Wednesday, March 02, 2005

How Awful Will the Broadwater Terminal Look?

Go to the Anti-Broadwater Coalition’s website and scroll down. You’ll see the following paragraph, highlighted in red type:

The proposed facility would be 75 to 100 feet tall. It would be four football fields long and larger than the QE2. It would be anchored 10.5 miles from Cosey Beach Park in East Haven, about 17 miles from the Long Island Sound Ferry, and 18 miles from Hammonasset Beach.

Clearly this is meant to make you think that Broadwater’s LNG terminal would be an intolerable visual blight.

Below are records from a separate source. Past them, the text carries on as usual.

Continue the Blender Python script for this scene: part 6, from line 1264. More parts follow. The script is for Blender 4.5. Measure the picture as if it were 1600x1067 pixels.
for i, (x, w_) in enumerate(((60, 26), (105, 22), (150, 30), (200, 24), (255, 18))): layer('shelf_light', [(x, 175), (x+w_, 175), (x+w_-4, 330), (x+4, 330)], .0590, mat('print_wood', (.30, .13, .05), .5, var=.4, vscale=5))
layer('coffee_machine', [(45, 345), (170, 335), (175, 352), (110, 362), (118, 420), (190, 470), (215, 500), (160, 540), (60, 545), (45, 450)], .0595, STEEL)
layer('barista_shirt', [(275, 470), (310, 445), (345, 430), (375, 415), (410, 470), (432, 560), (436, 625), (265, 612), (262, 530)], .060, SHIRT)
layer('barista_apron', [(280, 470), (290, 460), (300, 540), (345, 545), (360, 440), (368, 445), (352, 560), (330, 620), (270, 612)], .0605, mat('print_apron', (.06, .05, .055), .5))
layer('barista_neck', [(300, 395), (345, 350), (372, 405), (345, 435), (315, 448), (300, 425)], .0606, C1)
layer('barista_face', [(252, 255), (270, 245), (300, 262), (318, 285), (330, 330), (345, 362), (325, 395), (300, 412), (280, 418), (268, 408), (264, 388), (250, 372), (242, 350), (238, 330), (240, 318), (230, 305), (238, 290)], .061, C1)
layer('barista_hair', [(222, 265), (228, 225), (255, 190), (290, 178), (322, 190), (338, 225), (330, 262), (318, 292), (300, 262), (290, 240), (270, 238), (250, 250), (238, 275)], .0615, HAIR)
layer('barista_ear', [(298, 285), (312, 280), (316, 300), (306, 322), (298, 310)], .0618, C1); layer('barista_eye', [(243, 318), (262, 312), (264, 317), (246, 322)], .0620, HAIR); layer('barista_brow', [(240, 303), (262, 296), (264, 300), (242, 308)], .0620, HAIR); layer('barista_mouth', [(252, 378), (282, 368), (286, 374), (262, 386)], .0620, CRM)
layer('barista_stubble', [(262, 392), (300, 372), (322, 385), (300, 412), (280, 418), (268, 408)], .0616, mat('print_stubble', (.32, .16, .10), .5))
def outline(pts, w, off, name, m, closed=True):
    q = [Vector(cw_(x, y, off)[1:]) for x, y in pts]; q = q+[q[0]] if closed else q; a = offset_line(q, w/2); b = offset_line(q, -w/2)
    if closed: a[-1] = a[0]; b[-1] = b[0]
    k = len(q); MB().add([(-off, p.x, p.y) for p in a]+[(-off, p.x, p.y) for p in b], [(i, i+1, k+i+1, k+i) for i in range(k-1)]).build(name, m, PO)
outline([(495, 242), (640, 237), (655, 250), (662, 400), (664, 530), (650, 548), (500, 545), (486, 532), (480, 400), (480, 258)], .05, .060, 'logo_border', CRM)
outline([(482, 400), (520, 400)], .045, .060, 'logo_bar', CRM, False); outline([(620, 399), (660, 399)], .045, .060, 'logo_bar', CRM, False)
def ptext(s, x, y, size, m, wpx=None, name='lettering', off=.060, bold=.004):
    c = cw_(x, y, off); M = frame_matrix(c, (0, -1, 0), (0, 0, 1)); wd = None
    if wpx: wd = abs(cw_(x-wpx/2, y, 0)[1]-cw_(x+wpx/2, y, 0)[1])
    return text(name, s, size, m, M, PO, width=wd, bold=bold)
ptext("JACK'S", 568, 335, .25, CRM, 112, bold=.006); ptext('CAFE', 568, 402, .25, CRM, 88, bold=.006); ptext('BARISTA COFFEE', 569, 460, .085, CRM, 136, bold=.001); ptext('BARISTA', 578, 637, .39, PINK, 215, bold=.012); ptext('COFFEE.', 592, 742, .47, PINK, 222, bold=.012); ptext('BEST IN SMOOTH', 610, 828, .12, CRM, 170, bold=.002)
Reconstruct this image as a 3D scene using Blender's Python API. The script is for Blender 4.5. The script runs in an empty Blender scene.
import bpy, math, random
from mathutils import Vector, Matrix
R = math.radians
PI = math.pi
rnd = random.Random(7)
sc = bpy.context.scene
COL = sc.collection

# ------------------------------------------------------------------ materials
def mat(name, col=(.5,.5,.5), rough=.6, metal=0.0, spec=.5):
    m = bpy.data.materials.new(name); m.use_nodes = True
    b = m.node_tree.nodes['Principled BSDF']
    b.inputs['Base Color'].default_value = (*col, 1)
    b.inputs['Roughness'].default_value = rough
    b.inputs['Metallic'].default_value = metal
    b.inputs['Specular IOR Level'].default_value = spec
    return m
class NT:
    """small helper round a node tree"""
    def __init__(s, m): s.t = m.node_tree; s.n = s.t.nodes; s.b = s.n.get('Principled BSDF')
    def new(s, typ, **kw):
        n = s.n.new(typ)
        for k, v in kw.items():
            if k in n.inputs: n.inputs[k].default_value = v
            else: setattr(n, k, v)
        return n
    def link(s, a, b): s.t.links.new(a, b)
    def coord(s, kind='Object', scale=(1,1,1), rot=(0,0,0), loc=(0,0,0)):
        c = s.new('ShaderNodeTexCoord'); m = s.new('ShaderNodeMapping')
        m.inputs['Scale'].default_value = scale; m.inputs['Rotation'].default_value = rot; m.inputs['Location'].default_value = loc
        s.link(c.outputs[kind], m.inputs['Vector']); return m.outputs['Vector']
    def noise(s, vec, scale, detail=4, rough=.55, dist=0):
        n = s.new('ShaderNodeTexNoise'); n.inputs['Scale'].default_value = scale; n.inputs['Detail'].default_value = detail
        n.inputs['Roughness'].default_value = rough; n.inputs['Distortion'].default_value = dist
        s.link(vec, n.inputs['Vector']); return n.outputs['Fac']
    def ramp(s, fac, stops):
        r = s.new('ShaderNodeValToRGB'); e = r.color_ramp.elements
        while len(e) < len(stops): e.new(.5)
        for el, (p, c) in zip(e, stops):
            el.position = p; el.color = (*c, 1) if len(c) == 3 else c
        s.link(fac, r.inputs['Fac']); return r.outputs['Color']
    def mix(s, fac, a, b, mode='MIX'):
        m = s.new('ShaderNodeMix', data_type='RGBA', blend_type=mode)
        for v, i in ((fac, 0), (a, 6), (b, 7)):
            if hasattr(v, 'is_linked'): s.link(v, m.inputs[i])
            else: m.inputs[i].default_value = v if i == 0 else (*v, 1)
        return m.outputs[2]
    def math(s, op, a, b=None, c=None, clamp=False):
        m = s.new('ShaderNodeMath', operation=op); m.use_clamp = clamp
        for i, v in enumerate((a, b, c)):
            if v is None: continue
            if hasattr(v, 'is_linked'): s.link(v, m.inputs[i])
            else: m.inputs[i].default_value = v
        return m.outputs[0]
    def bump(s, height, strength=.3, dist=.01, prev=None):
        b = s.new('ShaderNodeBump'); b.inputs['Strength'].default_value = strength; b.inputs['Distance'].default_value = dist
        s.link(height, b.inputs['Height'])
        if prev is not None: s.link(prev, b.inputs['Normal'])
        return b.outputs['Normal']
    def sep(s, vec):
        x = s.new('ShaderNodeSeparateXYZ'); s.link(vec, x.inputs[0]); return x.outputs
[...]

Right underneath the red paragraph, though, is a map that shows parts of the Long Island and Connecticut shores. Halfway in between, in the middle of the Sound, is a black dot that is small enough and far enough away to make you think that maybe the terminal wouldn’t be such an eyesore after all, at least to those of use who don’t plant to sail past it very often.

Therein lies a problem. If the LNG plant is such a visual blight, why can’t we see how bad it will be? An interesting blog called DesignObserver has a recent post about the very same problem as it relates to a proposal for a big cement plant in the Hudson Valley.

“… there is no single rendering ominous enough to establish public fear; no image so compelling as to create political momentum; and no symbol so memorable as to unite the opposition. Whether through artistic renderings or information design, no one has made a visual case against these plants that is wholly effective. This is, I believe, a fundamental failure of design.”

The anti-Broadwater people should read it and figure out a better way to depict their concern, or consider dropping what is probably an ineffective tactic.